Du rire aux larmes, une fois encore Nicolas Philibert montre ceux et celles qui sont mis de côté. Que ce soit auprès d’enfants ou d’animaux, le réalisateur arrive à capter notre attention pour nous faire partager des vies différentes, surprenantes et originales à travers des témoignages, des moments simples et émouvants. Un animal, des animaux (1994) nous fait partager le délaissement de centaines d’animaux du Muséum national d’Histoire naturelle, abandonnés lors des travaux de rénovation. Nous sommes émus par ces mammifères, oiseaux, reptiles et autres qui gambadent, sans queue ni tête.

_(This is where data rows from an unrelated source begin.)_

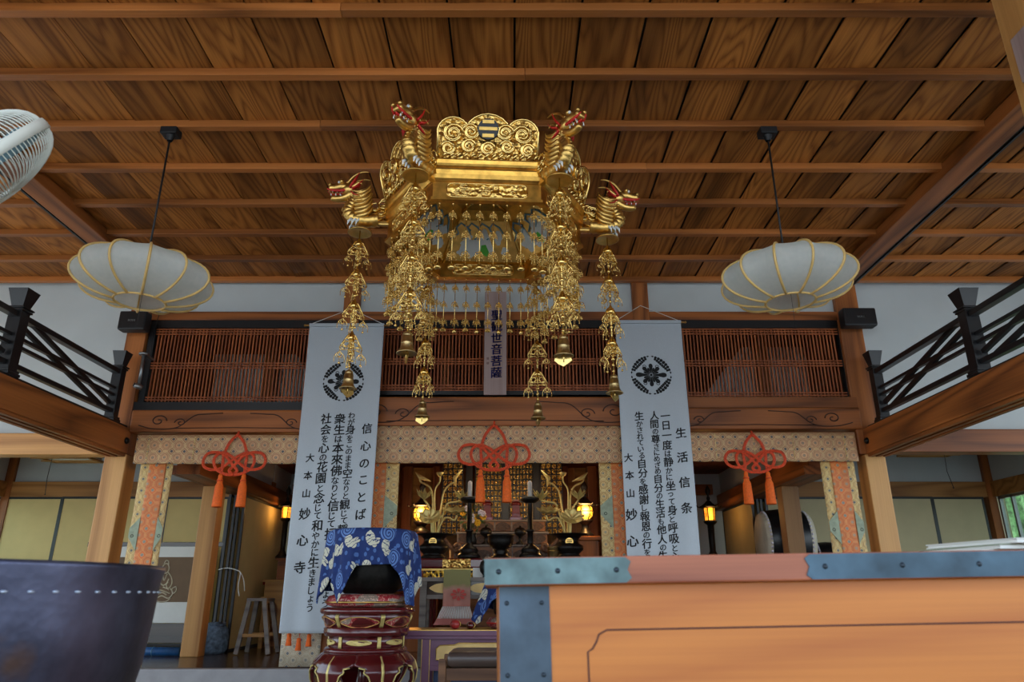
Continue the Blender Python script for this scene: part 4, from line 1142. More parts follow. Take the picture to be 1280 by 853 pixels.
# ================================================================ name plaque
def plaque():
    Y = YW-.12
    xl, xr = XY(605, 470, Y), XY(633, 470, Y); z1, z0 = ZY(365, Y), ZY(494, Y)
    t = thing('name_plaque', ((xl+xr)/2, Y, z0), 'narrow pale wooden plaque with blue brush characters behind the gold lantern', 'plaque')
    m = MB(); m.val = .5; m.box(xl, xr, Y-.012, Y+.012, z0, z1, c=.003); m.build('board', M['plank'], t)
    L = MB(); fn = lambda x, z: (x, Y-.0135, z)
    z = ZY(389, Y)
    for ch in '聖観世音菩薩': put_text(L, ch, (xl+xr)/2+.012, z-.055, .132, fn); z -= .137
    L.build('blue_lettering', M['inkblue'], t)
    zs = ZY(450, Y)
    for q in range(2):
        s = MB()
        for (a, b, c_, d) in ((0,.022,0,.003),(0,.022,.019,.022),(0,.003,0,.022),(.019,.022,0,.022),(.006,.016,.009,.013)):
            s.box(xl+.03+a, xl+.03+b, Y-.0145, Y-.0125, zs-.055*q+c_, zs-.055*q+d)
        s.build('red_seal', M['redlac'], t)
    b = MB()
    for zz in (z0+.05, z1-.05): b.box((xl+xr)/2-.03, (xl+xr)/2+.03, Y+.01, YW+.04, zz-.01, zz+.01)
    b.build('wall_bracket', M['iron'], t)
plaque()
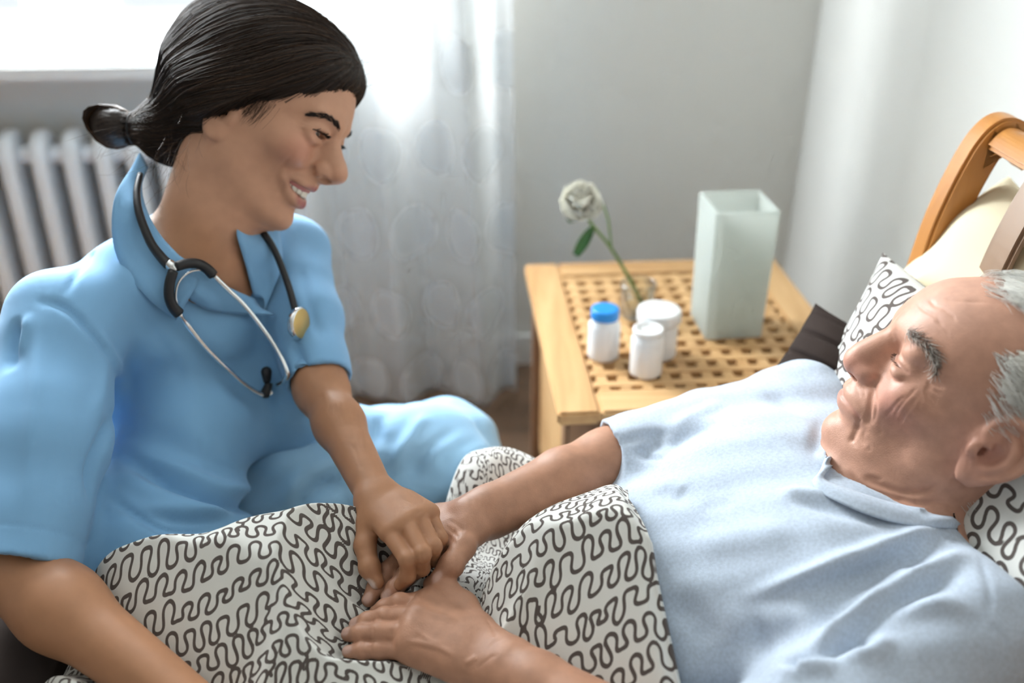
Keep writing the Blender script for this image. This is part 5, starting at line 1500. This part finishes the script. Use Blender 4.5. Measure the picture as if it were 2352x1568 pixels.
def eartip(p, d):
    M_ = Matrix.Translation(p) @ Vector(d).to_track_quat('Z', 'Y').to_matrix().to_4x4()
    lathe('ear_tip', [(0, -.010), (.0042, -.010), (.0052, -.006), (.0062, .000), (.0066, .004), (.0052, .008), (.0025, .0098), (0, .010)], M_rub, steth, 20, M_)
p1 = lay([(624, 893), (624, 888)], .014)[0]; p2 = lay([(625, 862), (625, 858)], .018)[0]
eartip(p1, unit([-.2, -.2, -.5])); eartip(p2, unit([0, .2, 1]))
cp, cn = hit(allb, 693, 755)
if cn @ (CAM - cp) < 0: cn = -cn
fcd = unit(np.array([.93, -.33, .10])); cp = cp + cn * .012
M_ = Matrix.Translation(cp) @ Vector(fcd).to_track_quat('Z', 'Y').to_matrix().to_4x4()
lathe('chest_piece', [(0, -.008), (.011, -.008), (.0185, -.004), (.0198, 0), (.0198, .003), (.0178, .0042)], M_chrome, steth, 40, M_)
lathe('diaphragm', [(.0178, .0040), (.0168, .0046), (0, .0048)], M_brass, steth, 40, M_)
# ribbed neckband of the shirt
sheet('neckband', [lay([(1918, 1050), (1908, 1080), (1893, 1108), (1960, 1135), (2060, 1165), (2160, 1178), (2240, 1170), (2285, 1145)], .004, sb_),
                   lay([(1906, 1050), (1895, 1082), (1880, 1118), (1955, 1152), (2055, 1184), (2160, 1197), (2250, 1190), (2292, 1160)], .006, sb_),
                   lay([(1896, 1050), (1884, 1084), (1868, 1122), (1950, 1168), (2050, 1202), (2160, 1216), (2255, 1208), (2298, 1175)], .002, sb_)], M_shirt, patient, .0012, 48)
# ------------------------------------------------------------------ squiggle-printed cotton: flat print as a distance field in cloth space
from mathutils.kdtree import KDTree
def squiggle(u0, u1, v0, v1, seed, row=.0225, per=.0178, amp=.0080):
    """meandering lines in rows, now and then linked to the next row"""
    rg = np.random.default_rng(seed); pts = []
    for j, v in enumerate(np.arange(v0, v1, row)):
        n = int((u1 - u0) / per) + 2
        ph = np.arange(0, n * 2 * np.pi, .045)
        half = (ph / np.pi).astype(int)
        A = amp * np.clip(rg.normal(1.0, .26, half.max() + 2), .5, 1.45)
        pw = np.clip(rg.normal(1.0, .16, n + 2), .75, 1.4)
        xs = u0 - per * rg.random() + per * np.interp(ph / (2 * np.pi), np.arange(n + 2), np.cumsum(pw))
        x = xs - .0027 * np.sin(2 * ph); Aa = np.interp(ph / np.pi, np.arange(half.max() + 2) + .5, A)
        y = v + Aa * np.sin(ph) + .0040 * np.sin(xs * 23 + 3 * v) + .0018 * np.sin(xs * 61 + 40 * v)
        x = x + (y - v) * .28 * np.sin(xs * 19 + 70 * v)
        pts.append(np.stack([x, y], 1))
        for _ in range(max(1, int((u1 - u0) / .42))):
            k = rg.integers(len(x) - 2); t = np.linspace(0, 1, 40)
            if abs(np.sin(ph[k])) < .7: k = int(min(len(x) - 1, k + 20))
            pts.append(np.stack([x[k] + .002 * np.sin(t * 6), y[k] + t * (row * .5) * np.sign(np.sin(ph[k]) + 1e-6)], 1))
    return np.vstack(pts)
def print_dist(U, V, seed, sc=1.0):
    U, V = U.ravel() / sc, V.ravel() / sc
    pts = squiggle(U.min() - .05, U.max() + .05, V.min() - .05, V.max() + .05, seed)
    kd = KDTree(len(pts))
    for i, p in enumerate(pts): kd.insert((p[0], p[1], 0), i)
    kd.balance()
    return np.array([kd.find((a, b, 0))[2] for a, b in zip(U.tolist(), V.tolist())], np.float32)
def cotton_print(name, white, ink):
    m = mat(name, white, .9, .12, noise=(14, .02), bump=(1500, .12, 2, .0003), sheen=.1)
    nt = m.node_tree; N, L = nt.nodes, nt.links
    b = N['Principled BSDF']; src = b.inputs['Base Color'].links[0].from_socket
    a = N.new('ShaderNodeAttribute'); a.attribute_name = 'ink'
    r = N.new('ShaderNodeMapRange'); r.interpolation_type = 'SMOOTHSTEP'
    r.inputs['From Min'].default_value = .00130; r.inputs['From Max'].default_value = .0018; r.inputs['To Min'].default_value = 1; r.inputs['To Max'].default_value = 0
    L.new(a.outputs['Fac'], r.inputs['Value'])
    mx = N.new('ShaderNodeMix'); mx.data_type = 'RGBA'; mx.inputs['B'].default_value = (*ink, 1)
    L.new(r.outputs['Result'], mx.inputs['Factor']); L.new(src, mx.inputs['A']); L.new(mx.outputs['Result'], b.inputs['Base Color'])
    return m
M_print = cotton_print('squiggle_cotton', (.80, .80, .76), (.125, .104, .095))
def set_float(o, name, vals):
    at_ = o.data.attributes.new(name, 'FLOAT', 'POINT'); at_.data.foreach_set('value', np.asarray(vals, np.float32).ravel())
def grid_faces(nu, nv):
    i, j = np.meshgrid(np.arange(nu - 1), np.arange(nv - 1), indexing='ij')
    return np.stack([i * nv + j, (i + 1) * nv + j, (i + 1) * nv + j + 1, i * nv + j + 1], -1).reshape(-1, 4)
def smax(a, b, k): return -smin(-a, -b, k)

# ------------------------------------------------------------------ duvet over legs and belly
def duvet_z(X, Y, fine=True):
    g = lambda x, y, rx, ry: np.exp(-((X - x) / rx) ** 2 - ((Y - y) / ry) ** 2)
    z = np.full(X.shape, .470)
    ridge = .775 + .13 * (X + .30)
    fade = 1 / (1 + np.exp((X + .105) / .024))
    w = np.where(Y > ridge, .075, .135)
    z = smax(z, .465 + (np.interp(X, [-.45, -.16], [.596, .626]) - .465) * np.exp(-((Y - ridge) / w) ** 2) * fade, .03)
    q = ((X - .150) / .190) ** 2 + (np.abs(Y - .690) / .245) ** 2.4
    z = smax(z, .470 + .195 * np.sqrt(np.clip(1 - q, 0, 1)) , .035)
    z = smax(z, .470 + .085 * g(-.02, 1.00, .10, .075), .02)
    z = z + .045 * g(-.09, .74, .12, .14)
    if not fine: return z
    # soft puckers
    z = z + .0035 * np.sin(X * 38 + Y * 17) * np.sin(Y * 33 - X * 11) + .002 * np.sin(X * 83 - Y * 41)
    z = z + .012 * np.exp(-((Y - .605 - .25 * (X + .16) - .02 * np.sin(X * 40)) / .016) ** 2) * g(-.13, .60, .10, .08)
    # dents where hands and forearms lie
    for A, B, r in DENT:
        ba = (B - A)[:2]; h = np.clip(((X - A[0]) * ba[0] + (Y - A[1]) * ba[1]) / (ba @ ba + 1e-9), 0, 1)
        dist = np.hypot(X - A[0] - h * ba[0], Y - A[1] - h * ba[1])
        lim = A[2] + h * (B[2] - A[2]) - .75 * r + 1.3 * np.maximum(0, dist - .8 * r)
        z = smin(z, lim, .006)
    return z
def dent_list():
    D = []
    for J, r in [([lmc[i]] + list(lfgs[i]), .0095) for i in range(4)] + [([rmc[i]] + list(rfgs[i]), .0095) for i in range(2)] + [(ltt, .0125)]:
        D += [(np.array(a), np.array(b), r) for a, b in zip(J, J[1:])]
    D += [(mWl, m, .014) for m in lmc] + [(mEl, mWl, .030), (mWr, rmc[0], .016), (mEr, mWr, .030), (wEr, wWr, .030), (wWr, rm[1], .014), (wWr, rm[2], .014)]
    return D
DENT = dent_list()
def make_duvet():
    y = np.concatenate([np.linspace(.22, .52, 40)[:-1], np.linspace(.52, 1.10, 330)]); nu, nv = 430, len(y); s = np.linspace(0, 1, nu)
    ex = np.interp(y, [.22, .55, .62, .70, .80, .84, .90, 1.1], [.19, .175, .150, .132, .118, .122, .095, .06])
    x0 = np.interp(y, [.22, .55, .75, 1.1], [-.53, -.515, -.495, -.49])
    S, Y = np.meshgrid(s, y, indexing='ij')
    X = x0[None] + (ex - x0)[None] * S
    ym = np.interp(X, [-.50, -.20, -.10, -.05, .2], [.865, .880, .94, 1.09, 1.10])
    Y = .22 + (Y - .22) / .88 * (ym - .22)
    Zz = duvet_z(X, Y)
    dl, dr, db, df = X - x0[None], ex[None] - X, ym - Y, Y - .22
    Zz = Zz - .13 * np.exp(-(dl / .045) ** 1.6) - .016 * np.exp(-(dr / .010) ** 2) - .05 * np.exp(-(db / .03) ** 2) - .03 * np.exp(-(df / .02) ** 2)
    P = np.stack([X, Y, np.maximum(Zz, .435)], -1)
    du = np.vstack([np.zeros((1, nv)), np.cumsum(np.linalg.norm(np.diff(P, axis=0), axis=2), 0)])
    Pb = np.stack([X, Y, duvet_z(X, Y, False)], -1)
    dv = np.hstack([np.zeros((nu, 1)), np.cumsum(np.linalg.norm(np.diff(Pb, axis=1), axis=2), 1)])
    v0 = np.array([np.interp(.70, Y[i], dv[i]) for i in range(nu)]); dv = dv - v0[:, None]
    xr = np.linspace(-.56, .25, 200); ur = np.concatenate([[0], np.cumsum(np.hypot(np.diff(xr), np.diff(duvet_z(xr, np.full(200, .66), False))))])
    du = np.interp(X, xr, ur); dv = .7 * dv + .3 * (Y - .70) * 1.15
    o = link_mesh('duvet', P.reshape(-1, 3), grid_faces(nu, nv)[:, ::-1] if False else grid_faces(nu, nv), M_print)
    set_float(o, 'ink', print_dist(du, dv, 5))
    md = o.modifiers.new('thickness', 'SOLIDIFY'); md.thickness = .012; md.offset = -1
    return tag(o, 'white duvet printed with dark brown squiggles over the legs of the person lying', 'duvet')
duvet = make_duvet()

def pillow(nm, label, cat, c, R, hx, hy, th, m, seed=None, sag=None, n=70, pinch=.10, quilt=0):
    """two puffed faces meeting in a seam; corners drawn out"""
    u = np.linspace(-1, 1, n); U, V_ = np.meshgrid(u, u, indexing='ij')
    pin = 1 - pinch * (1 - np.abs(V_) ** 1.5) * np.abs(U) ** 6; pin2 = 1 - pinch * (1 - np.abs(U) ** 1.5) * np.abs(V_) ** 6
    X, Y = U * hx * pin, V_ * hy * pin2
    T_ = th * np.clip((1 - np.abs(U) ** 3.2) * (1 - np.abs(V_) ** 3.2), 0, 1) ** .55
    if quilt: T_ = T_ * (1 - .22 * np.exp(-((np.mod(U * quilt, 1) - .5) / .09) ** 2))
    wob = .05 * th * (np.sin(U * 5 + 2 * V_) + np.sin(7 * V_ - 3 * U))
    out, Fq = [], grid_faces(n, n)
    for sgn in (1, -1):
        P = np.stack([X, Y, sgn * (T_ + wob * T_ / th)], -1).reshape(-1, 3)
        if sag is not None: P = sag(P)
        out.append(P @ np.asarray(R).T + c)
    V = np.vstack(out); Fq = np.vstack([Fq, Fq[:, ::-1] + n * n])
    o = link_mesh(nm, V, Fq, m)
    if seed is not None:
        d = print_dist(np.concatenate([X.ravel(), X.ravel() + 1.0]), np.concatenate([Y.ravel(), Y.ravel()]), seed, 1.35); set_float(o, 'ink', d)
    return tag(o, label, cat)
M_cream = mat('cream_cotton', (.80, .72, .52), .9, .12, bump=(900, .12, 2, .0004))
M_brown = mat('brown_satin_quilt', (.045, .034, .030), .95, .08, noise=(20, .08), bump=(300, .1))
# cream cushion against the headboard, printed pillow behind the head, brown cushion by the far shoulder
pillow('cushion', 'plain cream cushion leaning on the headboard', 'cushion', at(2275, 672, 1.17), frame_from([-.80, -.15, .58], [0, 1, 0]), .125, .115, .055, M_cream)
pillow('pillow', 'squiggle printed white pillow behind the head of the person lying', 'pillow', np.array([.475, .815, .615]), frame_from([-.90, -.23, .36], [-.25, .97, 0]), .30, .165, .062, M_print, 11, n=220)
pillow('cushion', 'quilted dark brown cushion beside the far shoulder', 'cushion', at(1925, 905, 1.20), frame_from([-.45, -.55, .70], [.55, .45, .45]), .090, .090, .040, M_brown, quilt=3.0)
# brown bedspread at the foot of the bed
def make_spread():
    nu, nv = 120, 140
    x = np.linspace(-1.38, -.40, nu); y = np.linspace(.10, 1.12, nv)
    X, Y = np.meshgrid(x, y, indexing='ij')
    Zz = .455 + .030 * np.exp(-((Y - .74) / .2) ** 2) + .010 * np.sin(X * 70 + Y * 18) * np.exp(-((X + .55) / .35) ** 2) + .004 * np.sin(Y * 50)
    Zz = np.where(X > -.46, np.minimum(Zz, .452), Zz)
    o = link_mesh('bedspread', np.stack([X, Y, Zz], -1).reshape(-1, 3), grid_faces(nu, nv), M_brown)
    md = o.modifiers.new('thickness', 'SOLIDIFY'); md.thickness = .015; md.offset = -1
    return tag(o, 'dark brown quilted bedspread at the foot of the bed', 'bedspread')
make_spread()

Une rétrospective méritée. La polémique suite au succès du film Être et avoir – un instituteur et des familles qui eurent le sentiment d’être abusés – s’avère finalement être une tâche noire minime dans le parcours de Nicolas Philibert. Malgré cette séquence judiciaire, la rétrospective qui s’est déroulée du 7 au 29 Novembre 2009 dans le cadre du « Mois du film documentaire » à la Bibliothèque publique d’information du Centre Pompidou est un hommage largement mérité. Qu’il aborde les musées (La Ville Louvre, 1990), les malades d’une clinique psychiatrique (La Moindre des choses, 1996) ou un fait divers (Retour en Normandie, 2006), Nicolas Philibert excelle dans son art comme peu de réalisateurs savent le faire. Sujets sensibles, jeux de lumières, montages impeccables, sans doute a-t-il été inspiré par René Allio et Alain Tanner, ses pères de réalisation. Sans doute aussi a-t-il été bercé par Nancy, sa ville natale où il a vu le jour en 1951, ou ses études de philosophie, ses documentaires de baroudeur en pleine montagne ou pour des événements sportifs destinés à la télévision.

Des longs-métrages, des courts-métrages, des docu-fictions, des réalisations télévisuelles, rien ne l’arrête. D’ailleurs, ce n’est pas Nénette qui dira le contraire : cet orang-outan lui volera la vedette courant 2010 pour simplement avoir retenu son attention. Née dans les forêts de Bornéo, pensionnaire aujourd’hui à la ménagerie du Jardin des Plantes, Nénette laisse entrer la caméra dans sa cage, histoire de mieux observer ses visiteurs… pour le meilleur et pour le rire !

Coffret 9 DVD Nicolas Philibert (quatorze films au total, dont un inédit, Nénette) disponible depuis le 17 Novembre 2009, Editions Montparnasse, prix indicatif : 70 euros.